The Dignity and Importance of Work
August 28, 2024 - Wednesday, Memorial of Saint Augustine, Bishop and Doctor of the Church
2 Thessalonians 3:6-10, 16-18
From its inception, Jesus' movement was marked by the sharing of resources—both material and spiritual. Jesus and His disciples were supported by wealthy women who contributed to that first apostolic community from their own funds (see Luke 8:1-3). The Acts of the Apostles describe a common fund in the Jerusalem community to which wealthy converts contributed and which was distributed according to the needs of its members (see Acts 4:34). As the Church grew, Paul provides testimony of how more affluent communities supported those less fortunate economically. For example, the Thessalonians and the Corinthians sent donations to the community in Jerusalem (see Rom. 15:26).
But like any community, Christians also encountered problems. Some members were dishonest (see Acts 5:1-11), there were unjust practices favoring one group over another (see Acts 6:1), and some abused the generosity of the community by enrolling their relatives on the lists of beneficiaries when they could actually support them themselves (see 1 Timothy 5:3-8). Finally, there were those who did not contribute to the common fund of the community, although they could, but expected the community to meet their needs. Today's excerpt from Paul's letter addresses such a problem.

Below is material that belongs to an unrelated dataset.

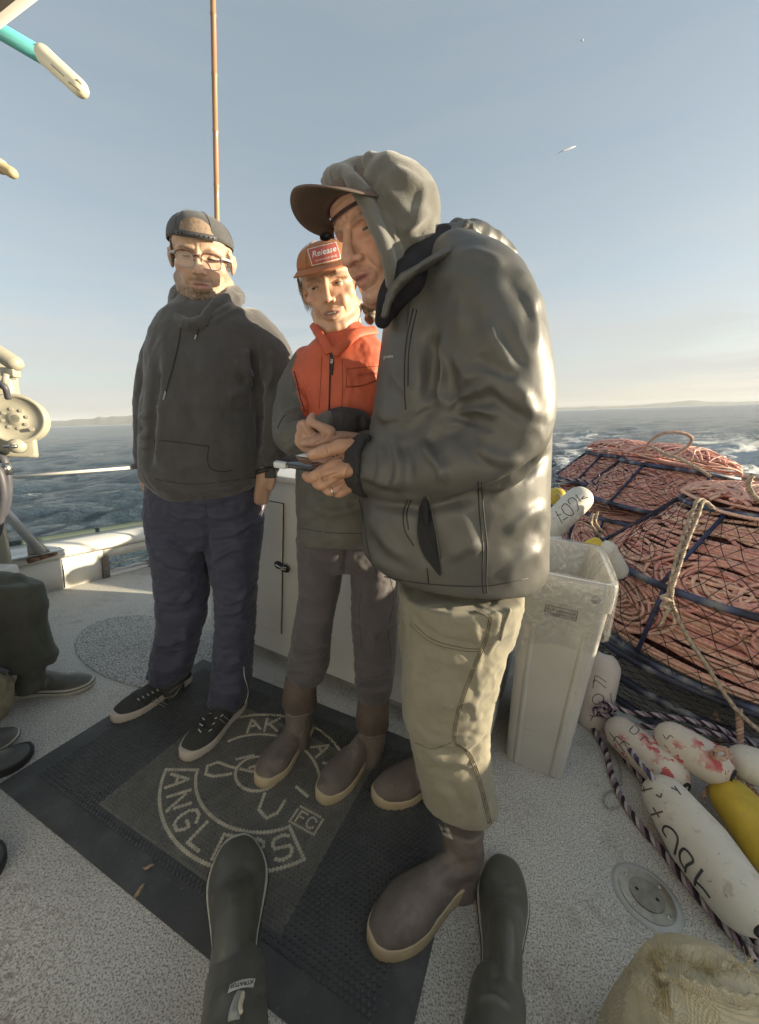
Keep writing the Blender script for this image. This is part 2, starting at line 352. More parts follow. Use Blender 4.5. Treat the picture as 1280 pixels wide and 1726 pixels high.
# ------------------------------------------------------------------ sea
SEA_O = CO-SEA_UP*3.0
TM = np.array([[TILT[i][j] for j in range(3)] for i in range(3)])
def build_sea():
    rng = np.random.RandomState(3)
    az = np.concatenate([np.linspace(-62, 62, 1000), np.linspace(62, 298, 90)[1:-1]]); az = np.radians(az)
    rad = np.concatenate([[0.0, 1.0], 1.6*(1.0165**np.arange(560))]); rad = rad[rad < 14000]
    A, R_ = np.meshgrid(az, rad); x = np.sin(A)*R_; y = np.cos(A)*R_; z = np.zeros_like(x)
    cell = np.maximum(R_*0.0175, R_*0.0022)
    wind = math.radians(150)
    for i in range(70):
        lam = 0.45*(1.058**i)*rng.uniform(.9, 1.1); th = wind+rng.normal(0, .75); k = 2*math.pi/lam; ph = rng.uniform(0, 6.28)
        amp = 0.0165*lam*math.exp(-(lam/5.0)**1.1)
        att = np.clip((lam/cell-2.5)/3, 0, 1); t = (x*math.sin(th)+y*math.cos(th))*k+ph
        z += amp*att*(1-np.abs(np.sin(t/2))*2+0.36*np.cos(t))*.8
    # wake: two tongues of broken water leaving the stern to the right
    px, pz = x, y
    n = fbm(np.stack([x.ravel()*.9, y.ravel()*.9, x.ravel()*0], 1), 4, 5).reshape(x.shape)
    azd = np.degrees(A); n = fbm(np.stack([x.ravel()*.55, y.ravel()*.55, x.ravel()*0], 1), 4, 5).reshape(x.shape)
    arm1 = np.exp(-((azd-43-4*n)/5.5)**2)*np.clip((R_-7)/5, 0, 1)*np.clip((75-R_)/40, 0, 1)
    arm2 = np.exp(-((azd-27-3*n)/3.2)**2)*np.clip((R_-9)/6, 0, 1)*np.clip((85-R_)/35, 0, 1)
    foam = np.clip(np.maximum(arm1, arm2*.8), 0, 1)
    z += arm1*(0.25+0.75*np.clip(n+.3, 0, 1))*.55+arm2*(0.2+.6*np.clip(n+.2, 0, 1))*.45
    V = np.stack([x, y, z], -1).reshape(-1, 3); n_, m_ = x.shape
    # extra crest seen at the right edge
    i = np.arange(n_-1)[:, None]; j = np.arange(m_)[None, :]; jn = (j+1) % m_
    Q = np.stack([i*m_+j, i*m_+jn, (i+1)*m_+jn, (i+1)*m_+j], -1).reshape(-1, 4)
    W = V@TM.T+SEA_O
    m = bpy.data.materials.new('sea_water'); m.use_nodes = True; t = m.node_tree; t.nodes.clear(); l = t.links.new
    b = N(t, 'ShaderNodeBsdfPrincipled', Roughness=.12); out = N(t, 'ShaderNodeOutputMaterial'); l(b.outputs[0], out.inputs[0]); b.inputs['IOR'].default_value = 1.33
    tc = N(t, 'ShaderNodeTexCoord'); co = tc.outputs['Object']
    n1 = N(t, 'ShaderNodeTexNoise', Scale=1.4, Detail=6.0, Roughness=.62, Distortion=.4)
    mp = N(t, 'ShaderNodeMapping'); mp.inputs['Scale'].default_value = (1, 2.2, 1); mp.inputs['Rotation'].default_value = (0, 0, math.radians(-12)); l(co, mp.inputs[0]); l(mp.outputs[0], n1.inputs['Vector'])
    n2 = N(t, 'ShaderNodeTexNoise', Scale=10.0, Detail=5.0, Roughness=.6); l(mp.outputs[0], n2.inputs['Vector'])
    b1 = N(t, 'ShaderNodeBump', Strength=1.0, Distance=.75); l(n1.outputs['Fac'], b1.inputs['Height'])
    b2 = N(t, 'ShaderNodeBump', Strength=.8, Distance=.08); l(n2.outputs['Fac'], b2.inputs['Height']); l(b1.outputs[0], b2.inputs['Normal']); l(b2.outputs[0], b.inputs['Normal'])
    at = N(t, 'ShaderNodeVertexColor', layer_name='Col'); sp = N(t, 'ShaderNodeSeparateColor'); l(at.outputs[0], sp.inputs[0])
    fn = N(t, 'ShaderNodeTexNoise', Scale=2.6, Detail=9.0, Roughness=.68, Distortion=1.2); l(mp.outputs[0], fn.inputs['Vector'])
    ad = N(t, 'ShaderNodeMath', operation='ADD'); l(sp.outputs[0], ad.inputs[0]); l(fn.outputs['Fac'], ad.inputs[1])
    r = N(t, 'ShaderNodeMapRange'); r.inputs['From Min'].default_value = .80; r.inputs['From Max'].default_value = .96; l(ad.outputs[0], r.inputs['Value'])
    mx = N(t, 'ShaderNodeMix', data_type='RGBA'); mx.inputs[6].default_value = (.072, .112, .142, 1); mx.inputs[7].default_value = (.85, .87, .87, 1); l(r.outputs[0], mx.inputs[0]); l(mx.outputs[2], b.inputs['Base Color'])
    rr = N(t, 'ShaderNodeMapRange'); rr.inputs['To Min'].default_value = .1; rr.inputs['To Max'].default_value = .8; l(r.outputs[0], rr.inputs['Value']); l(rr.outputs[0], b.inputs['Roughness'])
    # broad veins of old foam behind the boat; small whitecaps further out
    wc = fbm(np.stack([x.ravel()*.35, y.ravel()*.5, x.ravel()*0], 1), 3, 11).reshape(x.shape)
    broad = np.exp(-((azd-37)/14)**4)*np.clip(1.25-R_/100, 0, 1)*0.43
    port = np.exp(-(np.hypot(x+3.2, y-3.5)/1.6)**2)*.5
    foamc = np.maximum.reduce([foam*.60, broad*(0.75+.5*wc), port, np.clip(wc-.70, 0, 1)*.9*(R_ < 60)*(R_ > 10)])
    c = np.stack([foamc.ravel()]*3, 1)
    o = mesh('sea', V, Q, m, None, True, col=c); o.matrix_world = Matrix([[*TM[0], SEA_O[0]], [*TM[1], SEA_O[1]], [*TM[2], SEA_O[2]], [0, 0, 0, 1]])
    o['kind'] = 'structure'
build_sea()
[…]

Each time I read Paul's famous statement, "if anyone was unwilling to work, neither should that one eat" (2 Thess. 3:10), I think about how it was changed to "he who does not work, neither shall he eat" and used as a propaganda tool in the Soviet Union. Wikipedia even mentions a Chinese Buddhist monk, Baizhang (720-814 AD), who supposedly said: "a day without work, a day without food" (一日不做一日不食). But Saint Paul did not say, "he who does not work, neither shall he eat." There are many people who do not work — children, the sick, the mentally or physically challenged, the elderly. What about them?
Paul's emphasis is on the unwillingness to work despite being able to, and this unwillingness was caused by a flawed theology. Why work if Jesus is coming soon? Why work if the end of the world is imminent? However, between the present and Jesus' coming, such a person needed to eat, and the food was coming from the dwindling funds of the community. Paul presented himself as a model to emulate. He also believed that Jesus would come soon and hoped it would happen while he was still alive. But he continued to work. Moreover, as a preacher of the Gospel, he could rely on the support of the community, but he gave up that right and supported himself through his work to avoid being a burden to the community.
At the height of the Solidarity movement in Poland, Saint John Paul II issued his encyclical letter on human work—Laborem Exercens (1981). The Pontiff reminded the world of the dignity and value of human work, its difficulties, and its importance. By working, we participate in God's creative activity, and by enduring its hardships, we are united to the Crucified Christ. The passage that captures the essence of Paul's criticism of freeloaders among the Thessalonian Christians is found in paragraph 16:
"Man must work out of regard for others, especially his own family, but also for the society he belongs to, the country of which he is a child, and the whole human family of which he is a member, since he is an heir to the work of generations and at the same time a sharer in building the future of those who will come after him in the succession of history" (John Paul II, Laborem Exercens, 16).